I'm sure you've often wondered (on a daily basis) why those confounded editors on Wikipedia haven't made the obvious choice in creating an article dedicated solely to the lion hunts of Amenhotep III during the first ten years of his reign over ancient Egypt during the 18th dynasty. However, you simply didn't look hard enough, you slob, because it's been around for a while now, idiot! Great job failing to find it until I was smart enough to show it to you. It's only the most obviously titled article in the whole wide world at that: The lion hunts of Amenhotep III during the first ten years of his reign. Duh!

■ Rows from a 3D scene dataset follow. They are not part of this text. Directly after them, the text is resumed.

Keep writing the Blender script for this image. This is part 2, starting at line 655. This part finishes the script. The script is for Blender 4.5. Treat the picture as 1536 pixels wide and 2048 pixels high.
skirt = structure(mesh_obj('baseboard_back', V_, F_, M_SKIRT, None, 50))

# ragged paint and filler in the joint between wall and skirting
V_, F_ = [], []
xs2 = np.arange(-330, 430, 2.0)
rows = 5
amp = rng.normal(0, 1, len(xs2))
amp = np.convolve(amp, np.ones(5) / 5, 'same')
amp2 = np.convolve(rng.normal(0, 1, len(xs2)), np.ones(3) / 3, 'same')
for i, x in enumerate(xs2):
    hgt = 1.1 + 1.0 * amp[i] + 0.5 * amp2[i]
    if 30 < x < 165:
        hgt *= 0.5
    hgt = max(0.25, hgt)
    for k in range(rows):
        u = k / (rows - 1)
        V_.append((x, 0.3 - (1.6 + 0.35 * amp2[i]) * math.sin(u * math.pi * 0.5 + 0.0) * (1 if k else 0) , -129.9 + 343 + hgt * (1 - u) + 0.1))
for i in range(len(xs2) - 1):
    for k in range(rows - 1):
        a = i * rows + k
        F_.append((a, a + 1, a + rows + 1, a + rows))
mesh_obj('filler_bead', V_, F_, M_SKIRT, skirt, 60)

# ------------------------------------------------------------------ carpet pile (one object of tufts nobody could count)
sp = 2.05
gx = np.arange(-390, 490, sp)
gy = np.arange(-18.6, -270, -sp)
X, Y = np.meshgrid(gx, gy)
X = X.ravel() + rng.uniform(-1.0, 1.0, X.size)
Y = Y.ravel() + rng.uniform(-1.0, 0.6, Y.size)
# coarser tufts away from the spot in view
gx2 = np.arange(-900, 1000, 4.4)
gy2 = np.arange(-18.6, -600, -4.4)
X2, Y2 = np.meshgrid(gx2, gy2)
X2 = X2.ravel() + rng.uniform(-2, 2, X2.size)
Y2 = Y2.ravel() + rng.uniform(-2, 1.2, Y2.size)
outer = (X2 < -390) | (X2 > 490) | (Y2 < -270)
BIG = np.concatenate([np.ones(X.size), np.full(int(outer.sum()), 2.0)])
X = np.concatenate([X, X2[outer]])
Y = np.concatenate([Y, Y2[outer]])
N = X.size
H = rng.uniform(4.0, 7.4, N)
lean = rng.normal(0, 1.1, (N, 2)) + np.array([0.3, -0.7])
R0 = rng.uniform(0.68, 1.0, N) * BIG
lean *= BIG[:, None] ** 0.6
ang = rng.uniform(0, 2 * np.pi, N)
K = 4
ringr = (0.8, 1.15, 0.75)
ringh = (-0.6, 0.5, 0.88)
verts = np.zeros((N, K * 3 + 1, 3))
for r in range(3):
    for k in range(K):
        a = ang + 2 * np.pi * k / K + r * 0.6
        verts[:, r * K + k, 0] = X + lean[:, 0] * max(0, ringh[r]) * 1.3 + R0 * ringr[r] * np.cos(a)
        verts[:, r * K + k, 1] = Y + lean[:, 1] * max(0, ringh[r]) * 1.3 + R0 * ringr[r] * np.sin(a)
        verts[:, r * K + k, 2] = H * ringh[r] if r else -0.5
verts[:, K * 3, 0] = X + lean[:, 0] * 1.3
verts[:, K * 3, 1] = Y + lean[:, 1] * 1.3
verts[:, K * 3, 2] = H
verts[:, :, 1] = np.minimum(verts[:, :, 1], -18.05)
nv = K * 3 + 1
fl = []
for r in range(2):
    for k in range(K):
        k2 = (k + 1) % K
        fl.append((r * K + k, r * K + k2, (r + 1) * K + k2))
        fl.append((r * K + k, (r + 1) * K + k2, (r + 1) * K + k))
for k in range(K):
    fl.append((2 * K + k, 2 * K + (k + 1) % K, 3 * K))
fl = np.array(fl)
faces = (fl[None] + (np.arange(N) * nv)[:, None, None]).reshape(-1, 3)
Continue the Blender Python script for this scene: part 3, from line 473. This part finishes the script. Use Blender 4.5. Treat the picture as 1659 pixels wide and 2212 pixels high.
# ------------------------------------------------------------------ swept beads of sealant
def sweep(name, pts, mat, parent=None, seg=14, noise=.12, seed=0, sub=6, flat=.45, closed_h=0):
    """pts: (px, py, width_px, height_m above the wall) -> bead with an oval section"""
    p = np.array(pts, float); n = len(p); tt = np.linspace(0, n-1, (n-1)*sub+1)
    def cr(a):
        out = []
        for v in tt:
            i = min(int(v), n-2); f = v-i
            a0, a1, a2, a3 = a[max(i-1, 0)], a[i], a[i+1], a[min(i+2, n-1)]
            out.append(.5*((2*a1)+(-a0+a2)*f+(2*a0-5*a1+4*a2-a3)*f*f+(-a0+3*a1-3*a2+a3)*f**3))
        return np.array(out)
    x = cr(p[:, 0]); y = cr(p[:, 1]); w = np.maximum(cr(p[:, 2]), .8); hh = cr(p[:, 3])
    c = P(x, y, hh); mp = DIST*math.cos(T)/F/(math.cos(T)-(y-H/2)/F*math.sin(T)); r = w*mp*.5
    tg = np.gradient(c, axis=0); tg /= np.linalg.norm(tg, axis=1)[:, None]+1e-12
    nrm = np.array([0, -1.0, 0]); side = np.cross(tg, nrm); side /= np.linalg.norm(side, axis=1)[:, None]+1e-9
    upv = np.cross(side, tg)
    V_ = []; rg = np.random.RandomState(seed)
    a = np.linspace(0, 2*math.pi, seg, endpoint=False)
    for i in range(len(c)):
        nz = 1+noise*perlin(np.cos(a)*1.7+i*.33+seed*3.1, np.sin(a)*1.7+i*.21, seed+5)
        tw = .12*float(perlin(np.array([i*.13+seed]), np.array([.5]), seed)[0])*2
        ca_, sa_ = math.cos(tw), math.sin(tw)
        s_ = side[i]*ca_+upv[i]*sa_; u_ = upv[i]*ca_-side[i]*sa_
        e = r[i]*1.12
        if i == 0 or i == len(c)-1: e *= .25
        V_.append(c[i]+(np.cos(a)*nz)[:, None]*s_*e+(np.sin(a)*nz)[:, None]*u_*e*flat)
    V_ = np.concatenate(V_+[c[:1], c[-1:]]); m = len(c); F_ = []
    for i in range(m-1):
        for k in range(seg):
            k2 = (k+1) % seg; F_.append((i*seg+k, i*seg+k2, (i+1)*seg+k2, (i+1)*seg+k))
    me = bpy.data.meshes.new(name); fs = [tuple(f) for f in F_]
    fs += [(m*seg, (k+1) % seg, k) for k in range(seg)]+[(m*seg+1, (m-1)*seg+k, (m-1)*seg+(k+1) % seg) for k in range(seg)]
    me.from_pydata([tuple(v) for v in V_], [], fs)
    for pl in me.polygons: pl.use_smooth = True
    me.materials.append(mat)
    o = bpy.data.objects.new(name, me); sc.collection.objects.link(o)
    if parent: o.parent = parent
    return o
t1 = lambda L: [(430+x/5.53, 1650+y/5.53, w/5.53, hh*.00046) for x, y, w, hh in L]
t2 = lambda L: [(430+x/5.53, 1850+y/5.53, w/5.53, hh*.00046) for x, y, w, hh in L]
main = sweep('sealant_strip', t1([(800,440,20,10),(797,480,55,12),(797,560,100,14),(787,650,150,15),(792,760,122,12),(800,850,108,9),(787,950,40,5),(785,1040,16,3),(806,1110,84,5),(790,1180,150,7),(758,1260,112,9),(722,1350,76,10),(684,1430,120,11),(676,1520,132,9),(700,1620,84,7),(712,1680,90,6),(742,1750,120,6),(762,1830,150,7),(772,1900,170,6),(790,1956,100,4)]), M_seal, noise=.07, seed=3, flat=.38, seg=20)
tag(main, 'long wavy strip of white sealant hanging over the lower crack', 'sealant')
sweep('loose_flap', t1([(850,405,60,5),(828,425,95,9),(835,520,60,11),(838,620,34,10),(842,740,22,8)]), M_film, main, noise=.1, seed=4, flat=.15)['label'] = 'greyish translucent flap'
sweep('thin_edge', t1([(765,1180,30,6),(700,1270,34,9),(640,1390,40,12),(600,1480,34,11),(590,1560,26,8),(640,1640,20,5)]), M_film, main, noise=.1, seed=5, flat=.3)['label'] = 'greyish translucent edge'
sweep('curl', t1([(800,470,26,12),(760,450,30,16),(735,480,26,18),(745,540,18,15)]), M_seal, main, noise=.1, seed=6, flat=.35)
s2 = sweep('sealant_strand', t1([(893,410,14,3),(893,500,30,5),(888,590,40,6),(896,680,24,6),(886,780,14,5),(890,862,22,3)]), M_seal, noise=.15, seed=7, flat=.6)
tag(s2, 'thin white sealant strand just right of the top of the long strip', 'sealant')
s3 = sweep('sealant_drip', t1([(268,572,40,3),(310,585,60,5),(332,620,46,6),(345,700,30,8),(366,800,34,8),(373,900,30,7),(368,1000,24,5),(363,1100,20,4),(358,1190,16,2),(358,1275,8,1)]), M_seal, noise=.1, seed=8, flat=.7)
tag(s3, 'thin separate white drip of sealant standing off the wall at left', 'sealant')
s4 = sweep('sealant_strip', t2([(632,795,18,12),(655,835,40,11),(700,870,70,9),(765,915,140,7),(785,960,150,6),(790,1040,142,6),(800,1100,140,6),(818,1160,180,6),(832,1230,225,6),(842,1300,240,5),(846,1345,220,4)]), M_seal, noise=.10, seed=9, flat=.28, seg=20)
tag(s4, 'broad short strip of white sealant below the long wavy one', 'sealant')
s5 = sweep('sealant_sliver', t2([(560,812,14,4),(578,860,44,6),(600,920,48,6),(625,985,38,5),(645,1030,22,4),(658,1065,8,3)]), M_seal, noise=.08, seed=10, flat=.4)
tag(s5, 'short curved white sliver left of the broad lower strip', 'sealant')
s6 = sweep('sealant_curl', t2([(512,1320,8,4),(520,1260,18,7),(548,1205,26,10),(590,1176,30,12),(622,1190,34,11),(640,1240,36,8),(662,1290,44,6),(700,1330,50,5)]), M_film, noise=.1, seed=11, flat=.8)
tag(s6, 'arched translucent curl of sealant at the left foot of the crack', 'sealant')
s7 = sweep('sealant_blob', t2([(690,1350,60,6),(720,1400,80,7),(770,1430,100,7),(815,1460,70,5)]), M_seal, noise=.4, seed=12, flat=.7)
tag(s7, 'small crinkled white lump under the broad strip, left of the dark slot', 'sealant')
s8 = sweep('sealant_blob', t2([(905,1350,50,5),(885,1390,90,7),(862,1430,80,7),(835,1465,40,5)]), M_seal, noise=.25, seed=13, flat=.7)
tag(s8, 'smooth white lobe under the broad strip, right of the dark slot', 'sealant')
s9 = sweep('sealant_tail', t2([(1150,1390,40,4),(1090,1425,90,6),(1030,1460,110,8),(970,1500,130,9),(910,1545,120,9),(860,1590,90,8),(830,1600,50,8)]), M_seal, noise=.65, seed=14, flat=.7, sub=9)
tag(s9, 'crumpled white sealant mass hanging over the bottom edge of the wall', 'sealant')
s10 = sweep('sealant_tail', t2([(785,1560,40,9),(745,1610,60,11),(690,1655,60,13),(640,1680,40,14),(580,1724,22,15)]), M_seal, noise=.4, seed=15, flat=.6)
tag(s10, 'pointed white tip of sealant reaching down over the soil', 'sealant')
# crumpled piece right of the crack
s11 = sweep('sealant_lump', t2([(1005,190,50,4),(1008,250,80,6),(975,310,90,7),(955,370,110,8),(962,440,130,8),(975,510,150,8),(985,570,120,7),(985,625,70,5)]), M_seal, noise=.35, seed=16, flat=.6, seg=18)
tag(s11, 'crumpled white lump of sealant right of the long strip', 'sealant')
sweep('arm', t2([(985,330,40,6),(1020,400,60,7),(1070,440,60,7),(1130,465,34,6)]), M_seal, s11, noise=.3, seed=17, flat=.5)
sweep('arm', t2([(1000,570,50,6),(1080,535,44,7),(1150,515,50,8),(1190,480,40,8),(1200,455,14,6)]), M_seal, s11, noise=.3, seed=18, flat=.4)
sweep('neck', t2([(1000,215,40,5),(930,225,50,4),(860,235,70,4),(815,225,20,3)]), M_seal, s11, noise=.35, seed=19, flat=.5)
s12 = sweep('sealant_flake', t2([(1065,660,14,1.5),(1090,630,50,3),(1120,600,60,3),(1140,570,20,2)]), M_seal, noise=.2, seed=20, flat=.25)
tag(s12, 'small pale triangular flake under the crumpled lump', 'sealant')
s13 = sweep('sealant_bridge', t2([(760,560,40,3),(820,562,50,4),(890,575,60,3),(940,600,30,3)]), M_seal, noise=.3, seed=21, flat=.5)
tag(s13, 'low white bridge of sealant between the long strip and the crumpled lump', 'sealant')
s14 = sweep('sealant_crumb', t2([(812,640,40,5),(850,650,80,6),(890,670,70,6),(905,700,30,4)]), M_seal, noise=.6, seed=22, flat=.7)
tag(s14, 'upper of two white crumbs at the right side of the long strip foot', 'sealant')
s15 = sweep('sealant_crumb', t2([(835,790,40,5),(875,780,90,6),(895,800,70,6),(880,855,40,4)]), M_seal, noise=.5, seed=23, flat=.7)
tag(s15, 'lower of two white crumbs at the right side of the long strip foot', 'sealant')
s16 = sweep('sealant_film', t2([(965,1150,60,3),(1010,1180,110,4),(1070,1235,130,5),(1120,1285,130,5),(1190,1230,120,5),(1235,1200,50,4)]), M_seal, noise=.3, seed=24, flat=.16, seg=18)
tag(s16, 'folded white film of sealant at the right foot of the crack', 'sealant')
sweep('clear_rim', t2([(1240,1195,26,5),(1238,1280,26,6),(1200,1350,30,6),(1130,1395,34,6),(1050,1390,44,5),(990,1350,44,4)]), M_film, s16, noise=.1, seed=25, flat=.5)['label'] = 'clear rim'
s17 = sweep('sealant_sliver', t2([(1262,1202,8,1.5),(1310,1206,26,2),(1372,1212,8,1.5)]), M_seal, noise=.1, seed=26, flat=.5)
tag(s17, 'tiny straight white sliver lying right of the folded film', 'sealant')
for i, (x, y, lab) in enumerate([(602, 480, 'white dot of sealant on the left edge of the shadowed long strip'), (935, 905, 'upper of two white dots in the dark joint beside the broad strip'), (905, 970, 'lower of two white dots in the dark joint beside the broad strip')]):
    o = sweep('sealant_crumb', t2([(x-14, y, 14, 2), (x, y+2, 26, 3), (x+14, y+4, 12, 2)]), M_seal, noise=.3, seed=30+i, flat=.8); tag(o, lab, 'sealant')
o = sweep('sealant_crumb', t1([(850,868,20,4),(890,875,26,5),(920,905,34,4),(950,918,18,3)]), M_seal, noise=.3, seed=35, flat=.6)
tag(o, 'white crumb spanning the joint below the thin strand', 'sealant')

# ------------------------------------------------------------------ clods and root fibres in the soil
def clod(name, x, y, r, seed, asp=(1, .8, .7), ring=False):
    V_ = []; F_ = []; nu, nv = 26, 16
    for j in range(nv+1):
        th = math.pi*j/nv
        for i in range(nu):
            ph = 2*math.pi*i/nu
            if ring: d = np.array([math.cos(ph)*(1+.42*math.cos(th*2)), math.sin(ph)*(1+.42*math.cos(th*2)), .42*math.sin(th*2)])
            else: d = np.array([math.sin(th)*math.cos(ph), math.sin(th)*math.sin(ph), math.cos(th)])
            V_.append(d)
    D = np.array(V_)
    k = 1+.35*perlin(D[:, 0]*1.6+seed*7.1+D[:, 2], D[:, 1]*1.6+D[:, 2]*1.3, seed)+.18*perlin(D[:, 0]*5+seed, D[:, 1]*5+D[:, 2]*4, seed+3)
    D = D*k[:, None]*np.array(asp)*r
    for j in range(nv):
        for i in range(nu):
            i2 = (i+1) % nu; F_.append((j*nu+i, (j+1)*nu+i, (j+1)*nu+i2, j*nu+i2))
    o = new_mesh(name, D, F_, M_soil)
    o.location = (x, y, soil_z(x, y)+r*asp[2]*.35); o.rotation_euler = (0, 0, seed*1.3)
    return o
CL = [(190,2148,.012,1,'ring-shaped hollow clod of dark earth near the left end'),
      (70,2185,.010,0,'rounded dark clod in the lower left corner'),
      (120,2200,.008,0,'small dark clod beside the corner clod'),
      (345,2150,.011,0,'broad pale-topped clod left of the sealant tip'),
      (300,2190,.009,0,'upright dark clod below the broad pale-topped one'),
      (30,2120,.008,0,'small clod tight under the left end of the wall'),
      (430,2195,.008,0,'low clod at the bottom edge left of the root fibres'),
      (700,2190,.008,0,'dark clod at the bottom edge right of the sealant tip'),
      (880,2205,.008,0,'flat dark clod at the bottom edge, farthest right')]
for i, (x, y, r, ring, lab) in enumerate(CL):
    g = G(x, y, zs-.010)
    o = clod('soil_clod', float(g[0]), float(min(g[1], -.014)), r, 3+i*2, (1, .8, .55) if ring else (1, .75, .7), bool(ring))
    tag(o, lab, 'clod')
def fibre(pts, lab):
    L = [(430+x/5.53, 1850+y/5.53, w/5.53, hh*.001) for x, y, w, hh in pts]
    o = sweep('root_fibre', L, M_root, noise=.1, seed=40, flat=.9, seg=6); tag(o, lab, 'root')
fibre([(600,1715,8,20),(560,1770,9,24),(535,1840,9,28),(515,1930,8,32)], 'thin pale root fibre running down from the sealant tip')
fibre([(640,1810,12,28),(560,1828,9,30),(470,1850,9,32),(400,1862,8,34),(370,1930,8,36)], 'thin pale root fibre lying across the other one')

If you're into cat pictures, large cats, hunting for sport, hunting gear, the history of hunting, the history of dynastic royal succession and marriages, scarab shaped carved texts used to preserve the latter for posterity, or just kinky roleplay BDSM fetishes involving the lion hunts of Amenhotep III during the first ten years of his reign, then boy is this the thread for you! This thread is the one stop shop to get all your "lion hunts of Amenhotep III during the first ten years of his reign" needs. You'll be so sick of Amenhotep III and all the lions that he killed, that you'll move on to greener pastures by obsessing over the lions of nearby Assyria getting totally pwned by my man King Ashurbanipal. These carved relief artworks of ancient Nineveh come from Iraq, are known as the Lion Hunt of Ashurbanipal, but are now located rightfully and properly in the British Museum by Divine Right and the Grace of God.
Not a night goes by where I don't have a dream, nay, a nightmare, about the lion hunts of Amenhotep III, his horses neighing, his chariot wheels creaking, his arrows whizzing by, his women shrieking while doing that stereotypical Egyptian dance with palms pointed in different directions ahead and behind them. I can no longer see a lion at a zoo or in a safari documentary without shouting hysterically in an attempt to alert the poor beasts that Amenhotep III is right behind them and he's about to make them into trophies for his royal court.
Scarabs documenting the lion hunts of Amenhotep III during the first ten years of his reign can be seen in the Royal Pump Room, Harrogate in North Yorkshire, England, where believe you me they have pumped those scarabs of all the information they could deliver on the whereabouts and actions of the king. They got a real royal pumping, if you know what I mean!